The separation of investment bank and retail bank is a red herring. In the UK it was the retail banks (Northern Rock, HBOS, RBS) which lost devastating amounts of money, on retail business! Follow this technical detail carefully: they loaned money to people who could not pay it back. Oops! But, strangely, the massive shift in regulation could actually be good for banks. By forcing a true political conflict and getting into the detail, the banks may force some people to be on their side and, even, win an occasional debate. It could be even better for London; most US banks have a huge London presence, and it should not take much to move there. Alistair Darling will be pleased. There is even speculation that some of the banks will turn themselves into hedge funds and so side-step the regulation.

Is this a good thing? After all, banks can be destructive, but then  so can hedge funds – anyone remember LTCM?* – but then so can building societies, and car companies, and pension funds, and tulip bulb markets, and … and crack whores? Well, they’re strictly a bilateral transaction, when it comes to getting fucked on a big scale, you need larger institutions.

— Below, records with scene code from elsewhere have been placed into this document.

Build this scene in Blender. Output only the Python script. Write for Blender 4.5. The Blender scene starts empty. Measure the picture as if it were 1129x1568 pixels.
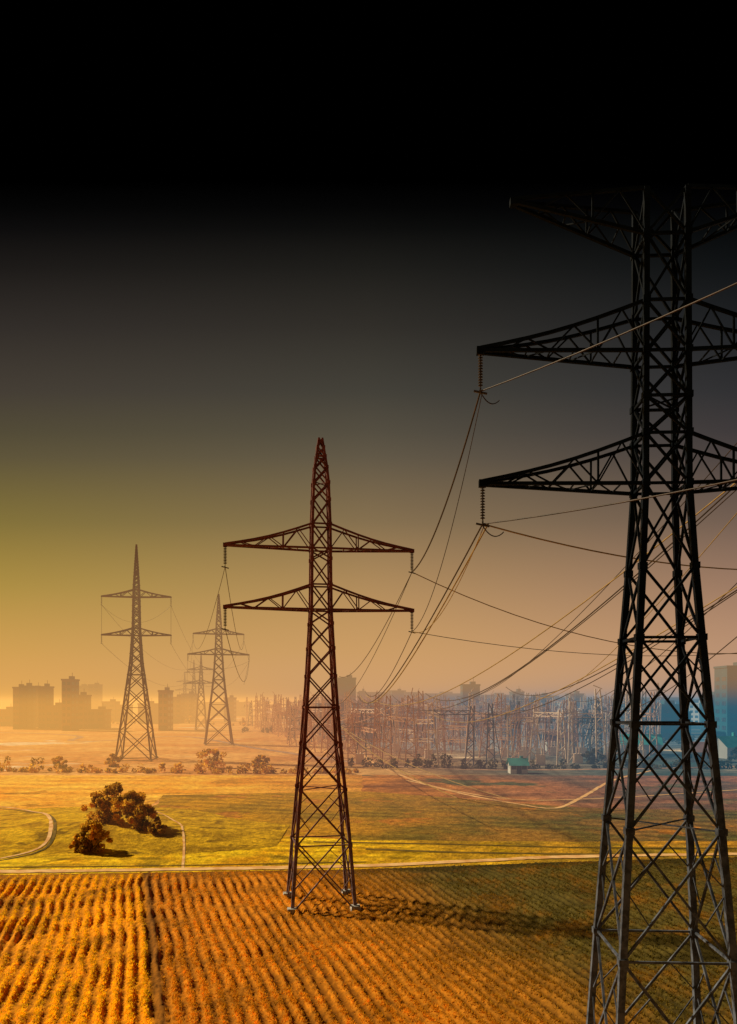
import bpy, math, random
import numpy as np
from mathutils import Vector
random.seed(7); rng=np.random.default_rng(7)
scene=bpy.context.scene
H=17.4; F=1200.0
def g(px,py,z=0.0):
    Y=F*H/(py-1070.0); return (Y*(px-564.5)/F, Y, z)
def lin(c,k=1.0):
    return tuple(k*((v/255)/12.92 if v/255<=0.04045 else ((v/255+0.055)/1.055)**2.4) for v in c)
def link(o,parent=None):
    scene.collection.objects.link(o)
    if parent: o.parent=parent
    return o
def empty(name,loc=(0,0,0),rot=0):
    e=bpy.data.objects.new(name,None); e.location=loc; e.rotation_euler=(0,0,rot); e.empty_display_size=1
    return link(e)
# ---------- materials ----------
class NT:
    def __init__(s,tree): s.t=tree; s.n=tree.nodes; s.l=tree.links
    def new(s,typ,**k):
        x=s.n.new(typ)
        for a,b in k.items(): setattr(x,a,b)
        return x
    def put(s,sock,v):
        if isinstance(v,bpy.types.NodeSocket): s.l.new(v,sock)
        else: sock.default_value=v
    def math(s,op,a,b=0.0,clamp=False):
        x=s.new('ShaderNodeMath',operation=op,use_clamp=clamp); s.put(x.inputs[0],a); s.put(x.inputs[1],b); return x.outputs[0]
    def mr(s,v,a,b,c=0.0,d=1.0,smooth=True):
        x=s.new('ShaderNodeMapRange'); x.interpolation_type='SMOOTHSTEP' if smooth else 'LINEAR'
        s.put(x.inputs[0],v)
        for i,q in enumerate((a,b,c,d)): x.inputs[i+1].default_value=q
        return x.outputs[0]
    def mix(s,f,a,b,bt='MIX'):
        x=s.new('ShaderNodeMixRGB',blend_type=bt); s.put(x.inputs[0],f)
        for i,q in ((1,a),(2,b)):
            if isinstance(q,tuple): q=q[:3]+(1,)
            s.put(x.inputs[i],q)
        return x.outputs[0]
    def scale(s,col,k):
        m=s.new('ShaderNodeVectorMath',operation='SCALE'); s.l.new(col,m.inputs[0]); s.put(m.inputs['Scale'],k); return m.outputs[0]
    def noise(s,vec,scale,detail=4,rough=0.55):
        x=s.new('ShaderNodeTexNoise'); s.l.new(vec,x.inputs['Vector']); x.inputs['Scale'].default_value=scale
        x.inputs['Detail'].default_value=detail; x.inputs['Roughness'].default_value=rough; return x.outputs[0]
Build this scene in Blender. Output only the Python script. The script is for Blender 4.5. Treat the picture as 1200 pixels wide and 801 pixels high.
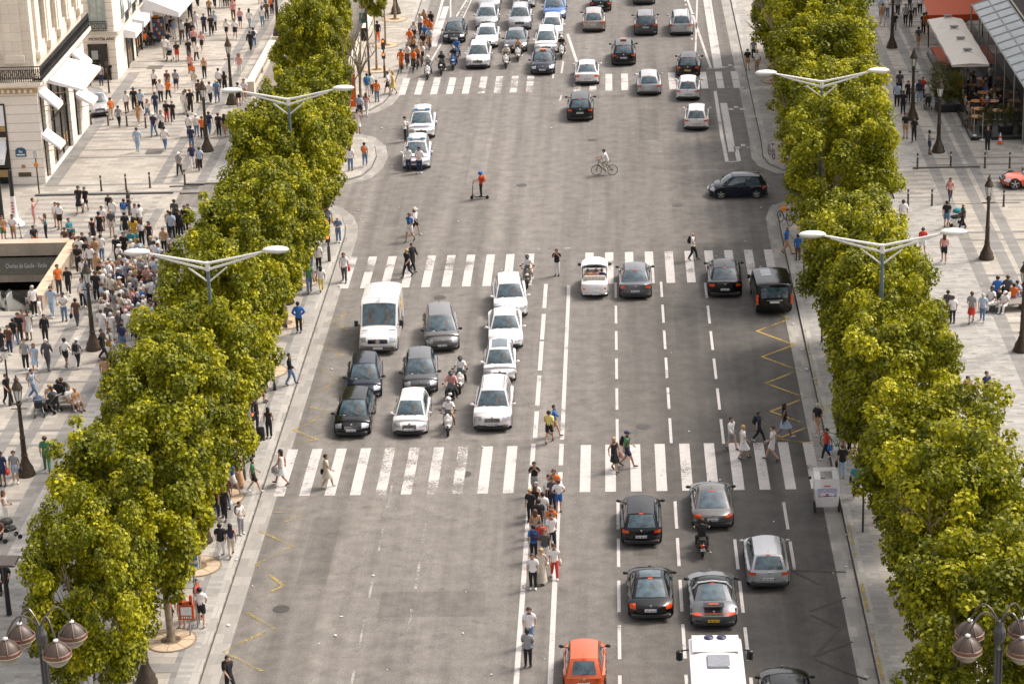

* Long Term Capital Management, a hedge fund that went spectacularly wrong, losing almost $5bn in 1998. There were significant fears its bankruptcy would cause a chain reaction in the markets, and so the Fed organised a bail-out, funded by, errrr, investment banks.

Goldman Sachs teams could quit the city over taxes and regulations

January 4, 2010

» Goldman Sachs teams could quit the city over taxes and regulations

Would anyone miss them?

Alongside its results last year Goldman highlighted that it paid £1.1bn in UK corporation tax, the biggest contribution from the UK financial sector. Its 5,000 London employees had also contributed hundreds of millions of pounds in income tax.

Well, yes, apart from that. The news is less serious than it seems: the organisation appears to be thinking aloud, and rather than making idle threats is wondering if it is viable to move (Switzerland is the most likely candidate) and if so, whether or not to do so. Hmmm, that’s actually a lot less comforting than an idle threat. Still, even Goldman appear unconvinced about the idea of moving, which means London may be safe – or, if that is your view, burdened – for a while yet.

JP Morgan London headquarters plan in doubt

December 30, 2009

» JP Morgan may drop HQ plans

JP Morgan have, it is alleged, threatened not to build their very nice new building because of the bonus tax. Several possibilities:

The facts are intriguingly vague. JP Morgan have not actually threatened not to build their shiny new building, but the possibility has been raised by “a senior J.P. Morgan executive“. The building is supposed to cost £1.5 billion versus a bonus tax which is supposed to raise almost a third of that.

However, there is no detail to say that the alleged executive knows anything about it, was sober at the time of speaking or even exists. On the other hand, perhaps its Jamie Dimon, the head of JPM himself, applying more pressure on the government. Also, it’s really just a new building – valuable for builders, but not really a threat to withdraw jobs, and it’s the jobs issue (or rather, London’s precious status as a financial centre) which the government has heard most about. The following quote (from another JPM executive) is also worthy of note:

There were no threats made on the call and we have made no decisions on people or buildings based on the super-tax announcement.

All we really know is that the head of JPM had a chat with the chancellor and said he was not entirely happy about the bonus tax, which is not really surprising. If he had praised it, that would have been a more solid news story.